In San Francisco, in 1967, voerde Śrīla Prabhupāda bovendien het Ratha-yātrā in, het festival van de praalwagens, een van de vele festivals die mensen van over de hele wereld nu dankzij hem kunnen bijwonen. Ratha-yātrā vindt al tweeduizend jaar lang elk jaar plaats in Jagannatha Puri, India, en sinds 1975 is het festival zo populair geworden bij de inwoners van San Francisco dat de burgemeester een officiële ‘Dag van het Ratha-yātrā in San Francisco’ heeft afgekondigd.
Aan het eind van 1966 was Śrīla Prabhupāda begonnen discipelen te aanvaarden. Hij maakte iedereen snel duidelijk dat hij niet als God beschouwd moest worden, maar als de dienaar van God, en hij bekritiseerde de zogenaamdeguru’s die zich door hun discipelen als God lieten aanbidden. ‘Die “goden” zijn erg goedkoop’, zei hij altijd. Op een dag, nadat iemand hem gevraagd had of hij God was, had Śrīla Prabhupāda geantwoord, ‘Nee, ik ben niet God, maar een dienaar van God.’ Daarna dacht hij een moment na en ging verder: ‘Eigenlijk ben ik geen dienaar van God. Ik probeer een dienaar van God te zijn. Een dienaar van God is niet zomaar iemand.’
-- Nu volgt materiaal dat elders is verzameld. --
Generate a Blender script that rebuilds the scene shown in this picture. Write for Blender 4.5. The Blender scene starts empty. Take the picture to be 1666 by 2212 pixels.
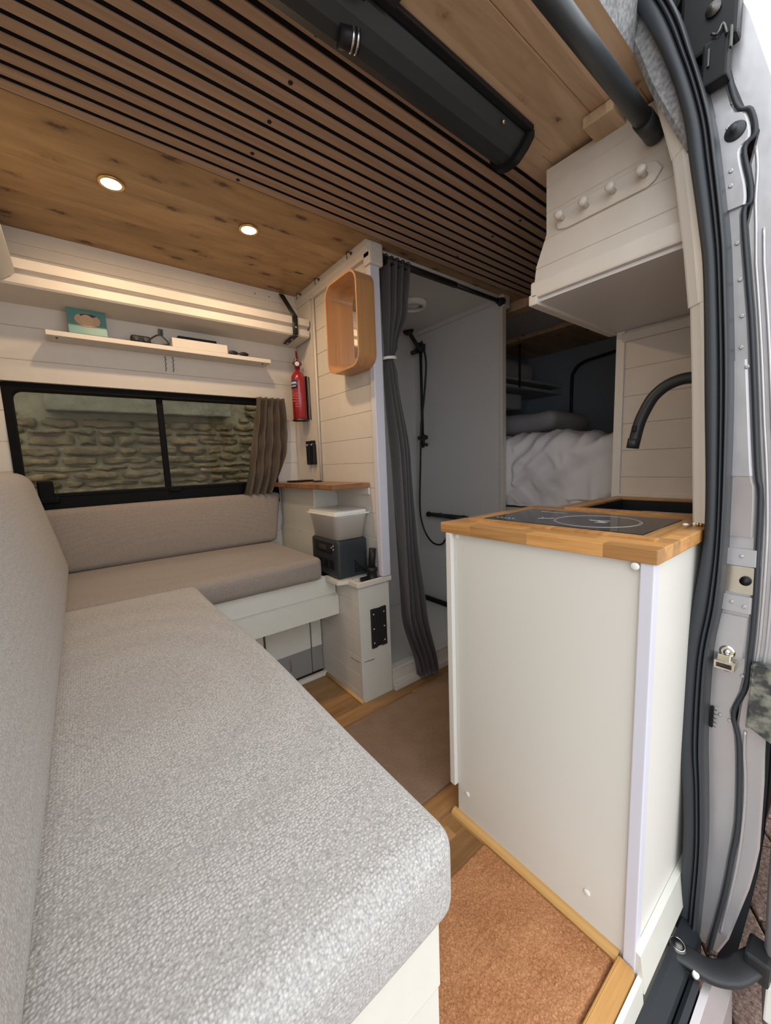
import bpy, bmesh, math, random
from mathutils import Vector, Matrix, noise
random.seed(7)
S = bpy.context.scene
C = S.collection

# ---------------------------------------------------------------- camera
H = 1.04
def cam_axes(yaw, pitch, roll):
    f = Vector((math.sin(yaw)*math.cos(pitch), math.cos(yaw)*math.cos(pitch), math.sin(pitch)))
    r = f.cross(Vector((0, 0, 1))).normalized(); u = r.cross(f)
    c, s = math.cos(roll), math.sin(roll)
    return c*r + s*u, -s*r + c*u, f
r_, u_, f_ = cam_axes(.6617, -.1262, -.0391)
cd = bpy.data.cameras.new('camera'); cam = bpy.data.objects.new('camera', cd); C.objects.link(cam)
cam.matrix_world = Matrix(((r_.x, u_.x, -f_.x, 0), (r_.y, u_.y, -f_.y, 0), (r_.z, u_.z, -f_.z, H), (0, 0, 0, 1)))
cd.sensor_fit = 'VERTICAL'; cd.sensor_height = 36; cd.lens = 839/2212*36; cd.clip_start = .02
S.camera = cam

# ---------------------------------------------------------------- light and exposure
S.view_settings.view_transform = 'Standard'; S.view_settings.look = 'None'
S.view_settings.gamma = 1; S.view_settings.exposure = 1.44
SKY = 1.25
w = bpy.data.worlds.new('overcast_sky'); S.world = w; w.use_nodes = True
nt = w.node_tree; bg = nt.nodes['Background']
tc = nt.nodes.new('ShaderNodeTexCoord'); sx = nt.nodes.new('ShaderNodeSeparateXYZ')
cr = nt.nodes.new('ShaderNodeValToRGB')
nt.links.new(tc.outputs['Generated'], sx.inputs[0]); nt.links.new(sx.outputs['Z'], cr.inputs[0])
cr.color_ramp.elements[0].position = 0; cr.color_ramp.elements[0].color = (.60, .62, .64, 1)
cr.color_ramp.elements[1].position = 1; cr.color_ramp.elements[1].color = (.93, .97, 1, 1)
nt.links.new(cr.outputs[0], bg.inputs[0]); bg.inputs[1].default_value = SKY
DOWNLIGHT_W = 1.25

# ---------------------------------------------------------------- materials
def mat(name, col, rough=.5, metal=0., **k):
    m = bpy.data.materials.new(name); m.use_nodes = True
    b = m.node_tree.nodes['Principled BSDF']
    b.inputs['Base Color'].default_value = (*col, 1); b.inputs['Roughness'].default_value = rough
    b.inputs['Metallic'].default_value = metal
    if 'spec' in k: b.inputs['Specular IOR Level'].default_value = k['spec']
    if 'coat' in k: b.inputs['Coat Weight'].default_value = k['coat']
    if 'emit' in k:
        b.inputs['Emission Color'].default_value = (*k['emit'][:3], 1); b.inputs['Emission Strength'].default_value = k['emit'][3]
    return m
def N(m, t, **kw):
    n = m.node_tree.nodes.new(t)
    for a, v in kw.items():
        if a in n.inputs.keys(): n.inputs[a].default_value = v
        else: setattr(n, a, v)
    return n
def L(m, a, b): m.node_tree.links.new(a, b)
def coords(m, scale=(1, 1, 1), off=(0, 0, 0)):
    g = N(m, 'ShaderNodeNewGeometry'); mp = N(m, 'ShaderNodeMapping')
    mp.inputs['Scale'].default_value = scale; mp.inputs['Location'].default_value = off
    L(m, g.outputs['Position'], mp.inputs[0]); return mp.outputs[0]
def bump(m, h, strength, dist=.002):
    b = N(m, 'ShaderNodeBump'); b.inputs['Strength'].default_value = strength; b.inputs['Distance'].default_value = dist
    L(m, h, b.inputs['Height']); L(m, b.outputs[0], m.node_tree.nodes['Principled BSDF'].inputs['Normal'])
def ramp(m, fac, stops):
    r = N(m, 'ShaderNodeValToRGB'); e = r.color_ramp.elements
    while len(e) < len(stops): e.new(.5)
    for i, (p, c) in enumerate(stops): e[i].position = p; e[i].color = (*c, 1)
    L(m, fac, r.inputs[0]); return r.outputs[0]
def mix(m, fac, a, b, mode='MIX'):
    x = N(m, 'ShaderNodeMix', data_type='RGBA', blend_type=mode)
    for s, v in ((x.inputs[0], fac), (x.inputs[6], a), (x.inputs[7], b)):
        if hasattr(v, 'is_linked'): L(m, v, s)
        elif isinstance(v, tuple): s.default_value = (*v, 1)
        else: s.default_value = v
    return x.outputs[2]
def setcol(m, c): L(m, c, m.node_tree.nodes['Principled BSDF'].inputs['Base Color'])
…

In het midden van de jaren zeventig voerde Śrīla Prabhupāda zijn vertaal- en publiceerwerk aanzienlijk op. In een stroom van lovende recensies uitten geleerden van over de hele wereld hun waardering voor zijn boeken, en vrijwel alle universiteiten en hogescholen in Amerika namen de boeken als standaardliteratuur op in hun bibliotheken. Alles bij elkaar publiceerde hij zo’n tachtig boeken, die door zijn discipelen in meer dan vijftig talen zijn vertaald en waarvan er tientallen miljoenen in de omloop zijn. Hij stichtte honderdenacht tempels over de hele wereld en wijdde ongeveer vijfduizend discipelen in, terwijl het aantal congregatieleden van de gemeenschap in de miljoenen loopt. Śrīla Prabhupāda bleef tot de laatste dagen van zijn eenentachtigjarige verblijf op deze aarde doorgaan met schrijven en vertalen.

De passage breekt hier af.